Quando falamos em benefícios da disciplina, frequentemente usamos o Japão como um modelo a ser seguido. O país cultua uma imagem de organização e eficiência que desperta a admiração de todo o mundo e povoa os desejos dos mais conservadores, que sonham com uma sociedade igualmente disciplinada e organizada.
No entanto, a cultura japonesa é muito mais complexa do que nosso senso comum é levado a crer e, por trás dessa perfeita disciplina há fatores extremamente sérios envolvendo, inclusive, um número alto de suicídios até mesmo entre crianças.
Entre os anos de 1973 e 2012, mais de 18 mil crianças cometeram suicídio; em 2014, essa foi considerada a primeira causa de morte entre os jovens de 10 a 19 anos de idade. Os períodos em que a taxa é mais alta são durante a volta às aulas.
Nas escolas japonesas, não há espaço para individualidade e criatividade; desde muito pequenas as crianças começam a aprender matérias como inglês e matemática, além de assistirem aulas extras para conseguirem entrar nas melhores instituições. A competitividade que pressiona os alunos e requer dedicação estrema leva também ao bullying, que é, por vezes, encorajado pelo comportamento dos professores ao punirem os alunos.
Há jardins de infância – mais rígidos, considerados os melhores – em que os uniformes das crianças consistem apenas de shorts, sem camisa ou blusa que aqueçam os pequenos alunos durante o frio, uma forma de os tornarem resistentes ao clima gelado. É comum, por exemplo, que estudantes assistam aulas de reforço até meia-noite já no primeiro ano na escola visando à entrada em instituições de elite.
Em sua maioria, pedagogos japoneses não acreditam que uma criança possa ser criativa, apenas espontânea e qualquer excentricidade deve ser desencorajada. O sistema de ensino autoritário acaba por suprimir as emoções dos alunos, não interessa o quão jovens sejam. Assim, o bullying passa despercebido simplesmente porque estudantes não devem relatá-lo, mas aprender a conviver com ele. Ademais, não existem políticas educacionais para inclusão de autistas ou indivíduos com dificuldades de aprendizagem.
O que se observa, em suma, é que a disciplina que consideramos exemplar é obtida às custas da própria humanidade das crianças. A importância de se manter as aparências faz com que seja condenável falar o que se pensa; a separação da vida íntima e pessoal da vida social deve ser preservada por todos. Em casa, os filhos têm pouco contato com os pais, que se tornam workaholics – Trabalhador Compulsivo em função da competitividade – e se deparam com as exigências das mães para que sejam também bem sucedidos.
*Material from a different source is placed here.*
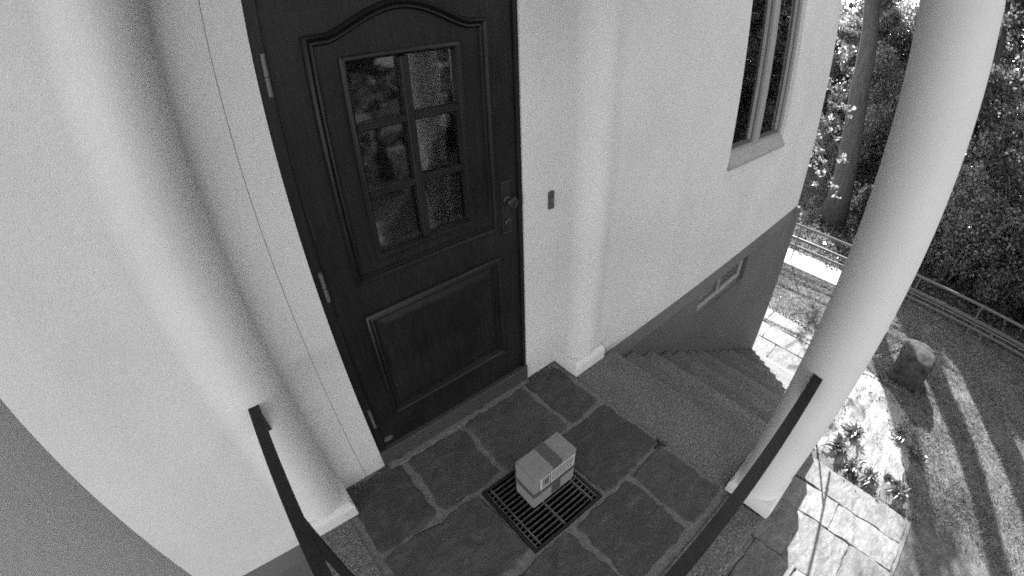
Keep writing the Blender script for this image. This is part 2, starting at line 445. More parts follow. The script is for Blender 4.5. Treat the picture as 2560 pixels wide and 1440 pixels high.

As estatísticas têm alarmado o governo japonês, que busca formas de reinventar sua cultura educacional com medidas como o fim das aulas aos sábados ou a redução das notas exigidas nas universidades. Quando uma pessoa defende uma educação regida por militares, mirando-se no exemplo japonês, ela não leva em conta especificamente o fator humano e a que custo se mantém uma cultura disciplinar.